都下でも都心寄りだから、若葉台駅(駅の住所は川崎市麻生区)から新宿駅までの所要時間は30分〜40分程度。駅まではバスに乗らなければならないが、テレワークで週のうち1日か2日都心のオフィスに出社するパターンならば、それほど不便とは思わないだろう。
約109平米で598万円。約120平米で870万円の中古マンションをみつけた千葉ニュータウンは、千葉ニュータウン中央駅から大手町駅まで1時間程度の所要時間。こちらも、週に1、2回の出社であれば許容範囲だろう。
ちなみに、千葉ニュータウン中央駅からは成田空港駅まで24分で行くこともできるので、テレワーク以外は海外出張が多い、という人には好ましい立地条件となる。

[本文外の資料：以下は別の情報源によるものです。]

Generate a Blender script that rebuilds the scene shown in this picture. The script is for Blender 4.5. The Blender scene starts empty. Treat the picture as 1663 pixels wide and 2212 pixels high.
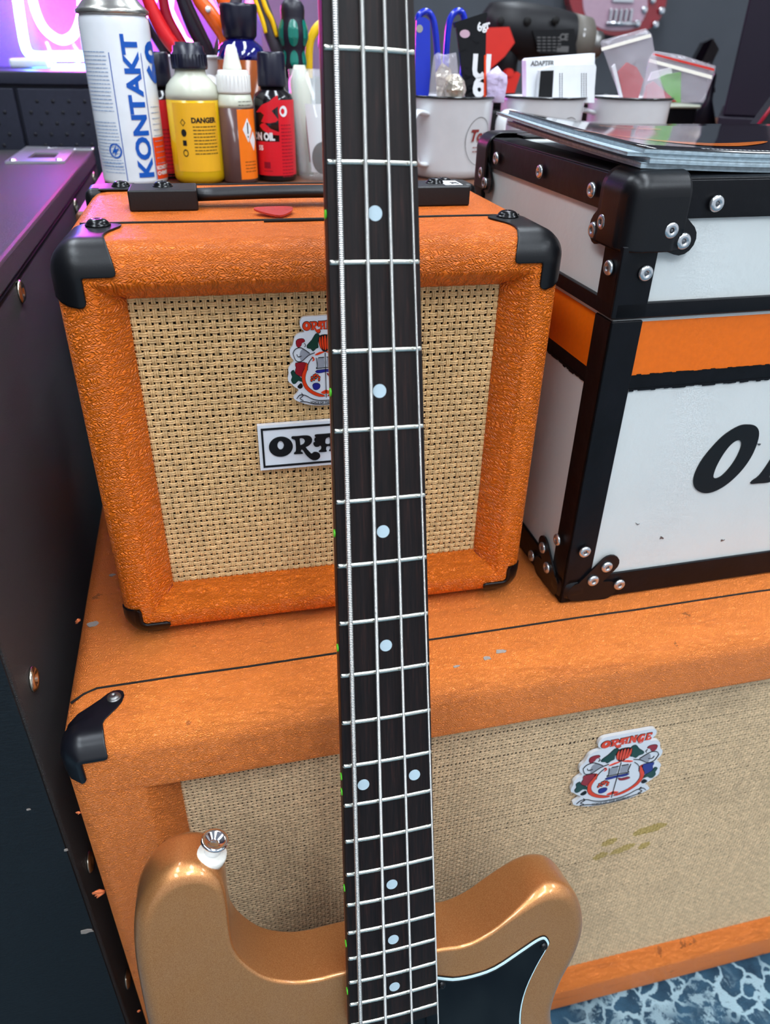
import bpy, bmesh, math, random
import numpy as np
from mathutils import Vector, Matrix
from mathutils.geometry import tessellate_polygon
random.seed(7)
scn = bpy.context.scene
COL = scn.collection

# ------------------------------------------------------------------ camera
F_PX = 1598.53                                  # focal length in pixels of a 1663 x 2212 frame
CAM = Vector((0, 0, .8972))
FW = Vector((.2044, .8241, -.5283)).normalized()
RT = Vector((.9732, -.2291, .0191)); RT = (RT - FW * RT.dot(FW)).normalized()
UP = RT.cross(FW).normalized()
cd = bpy.data.cameras.new('camera'); cam = bpy.data.objects.new('camera', cd); COL.objects.link(cam)
cam.matrix_world = Matrix(((RT.x, UP.x, -FW.x, CAM.x), (RT.y, UP.y, -FW.y, CAM.y), (RT.z, UP.z, -FW.z, CAM.z), (0, 0, 0, 1)))
cd.sensor_fit = 'HORIZONTAL'; cd.sensor_width = 36; cd.lens = 36 * F_PX / 1663
cd.clip_start = .02; cd.clip_end = 50
cd.dof.use_dof = True; cd.dof.focus_distance = .47; cd.dof.aperture_fstop = 13
scn.camera = cam

# ------------------------------------------------------------------ world, lamps, exposure
w = bpy.data.worlds.new('world'); scn.world = w; w.use_nodes = True
w.node_tree.nodes['Background'].inputs[0].default_value = (.80, .88, 1, 1)
w.node_tree.nodes['Background'].inputs[1].default_value = .85
scn.view_settings.view_transform = 'Standard'; scn.view_settings.look = 'None'
scn.view_settings.exposure = 0; scn.view_settings.gamma = 1
scn.view_settings.use_curve_mapping = False
CEIL_Z = 2.65
PANELS = [(-.75, .35, .30, 1.2), (.55, .45, .30, 1.2), (1.9, .4, .30, 1.2), (-.7, 2.1, .30, 1.2), (.95, 2.2, .30, 1.2), (.2, -1.3, .30, 1.2), (1.6, -1.3, .3, 1.2), (-1.0, -1.1, .3, 1.2), (.5, -.75, .3, .9)]  # the last front panels are added as fill light for the cabinet fronts
PANEL_POWER = 21.5

# ------------------------------------------------------------------ materials
def lin(c):
    return tuple(((v / 255) / 12.92 if v <= 10 else (((v / 255) + .055) / 1.055) ** 2.4) for v in c) + (1,)

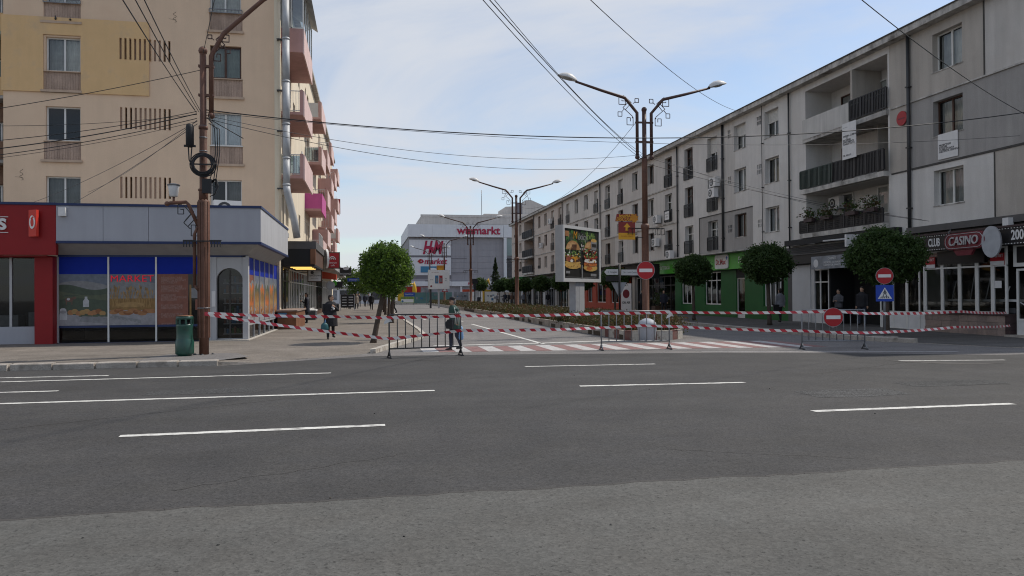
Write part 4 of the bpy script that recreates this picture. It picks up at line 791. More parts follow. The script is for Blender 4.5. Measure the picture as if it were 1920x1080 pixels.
# windows
for n_,(ya,yb,t_,k,z0,z1) in enumerate(wins):
    fm, cu_, sp_, shut, gl_ = 'frame_white', rnd.choice(['curtain_grey',('curtain',None),('curtain_grey','curtain'),'curtain','curtain_pale']), (0.5,), 0.0, 'glass_dark'
    if ya < 26: fm, cu_, gl_ = ('frame_brown','curtain_grey','glass_clear') if k == 1 and 24 < ya < 26 else ('frame_white',('curtain_grey','curtain') if k == 2 else 'curtain_grey','glass_clear')
    elif abs(ya-55.2) < .1 and k == 2: fm, shut = 'frame_brown', 0.0
    elif rnd.random() < .3: fm = 'frame_brown'
    if k == 2 and (37 < ya < 45): shut = .45
    if t_ == 'F' and ya > 47 and k == 2 and rnd.random() < .3: shut = .35
    a, b_ = -yb, -ya
    if t_ == 'F': sp_ = (0.5,)
    window(rb, a, b_, z0, z1, .24, fm, sp_, (.26 if t_ == 'W' else False), cu_, gl_, None if t_ == 'W' else .72, shutter=shut, bar=.055)
    if t_ == 'F': railing(a-.02, b_+.02, z0+.03, z0+.92, -.05, 'black_iron', .13 if ya < 60 else .2, .013).build('railing', rb)
    elif ya > 57 and rnd.random() < .2: railing(a, b_, z0-.02, z0+.35, -.04, 'black_iron', .16, .012, deco=False).build('railing', rb)
# loggia details
for ya, yb in LG:
    o = MB()
    for z0, z1, pr in ((4.33,4.55,.36),(6.56,6.78,.30),(9.2,9.42,.14)): o.box(-yb-.06,-ya+.06,-pr,1.48,z0,z1,'concrete_edge')
    o.build('loggia_slab', rb)
    for z0, z1 in ((4.6,6.5),(6.82,8.8),(9.46,11.4)):
        window(rb, -yb+.9, -yb+1.75, z0, z1, 1.40, 'frame_white' if z0 < 6 else 'frame_brown', (), False, 'curtain_grey', 'glass_dark')
        window(rb, -ya-2.6, -ya-1.1, z0+.6, z1, 1.40, 'frame_white', (.5,), False, 'curtain', 'glass_clear' if ya < 40 else 'glass_dark')
ya, yb = LG[0]
q = MB(); q.box(-yb-.04,-30.86,-.16,-.06,9.36,10.36,'parapet_white'); q.build('parapet', rb)
MB().box(-30.86,-30.72,-.05,1.47,9.421,11.84,'wall_taupe').build('partition', rb); MB().box(-30.2,-30.12,.8,1.47,6.781,9.2,'wall_taupe').build('partition', rb)
railing(-30.82,-ya+.05,9.5,10.42,-.12,'black_iron',.10,.02).build('railing', rb)
railing(-yb-.04,-31.9,6.82,7.76,-.28,'green_iron',.10,.027).build('railing', rb); railing(-31.86,-ya+.05,6.82,7.76,-.28,'black_iron',.10,.027).build('railing', rb)
r_ = railing(-yb-.04,-ya+.05,4.56,5.22,-.34,'black_iron',.09,.022); 
for i in range(6): r_.box(-yb,-ya,-.355,-.325,4.62+i*.09,4.65+i*.09,'black_iron')
r_.build('railing', rb)
for z in (4.58,6.82,9.46): railing(-104.6,-98.4,z,z+.95,-.25,'black_iron',.16,.04).build('railing', rb)
# balcony plants standing on the lowest railing
for i, (y_, lab) in enumerate(((33.6,'potted balcony plant at the far end of the lowest black railing'),(32.2,'bushy balcony plant beside the middle of the lowest black railing'),(30.3,'tall balcony plant next to the lit loggia window'),(29.0,'balcony plant at the near end of the lowest black railing'))):
    t_ = thing('balcony_plant', lab, 'plant', (21.55,y_,5.24), 0, 'plants on the lowest loggia railing')
    MB().box(-.1,.1,-.35,.35,-.16,.02,'stone_dark').build('planter', t_)
    P = rg.normal(size=(170,3))*[.13,.30,.16]+[0,0,.2]; link('foliage', leaves('foliage', P, .07, ['leaf_dark','leaf_shrub'], 20+i), t_)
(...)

今回紹介した中古マンションは、いずれも「いくら安くて広くても、そんな不便な場所ではねえ」と言われていたマンションだ。しかし、今回のコロナ禍をきっかけにテレワークが定着すれば、「自分にはわるくない選択肢」となる人が出てきそう。
それどころか、テレワークの広まり次第で、人気が沸騰する可能性がある。なんといっても、今、新築マンションでは、超高級物件以外で100平米住戸などどこにも売っていないのだから。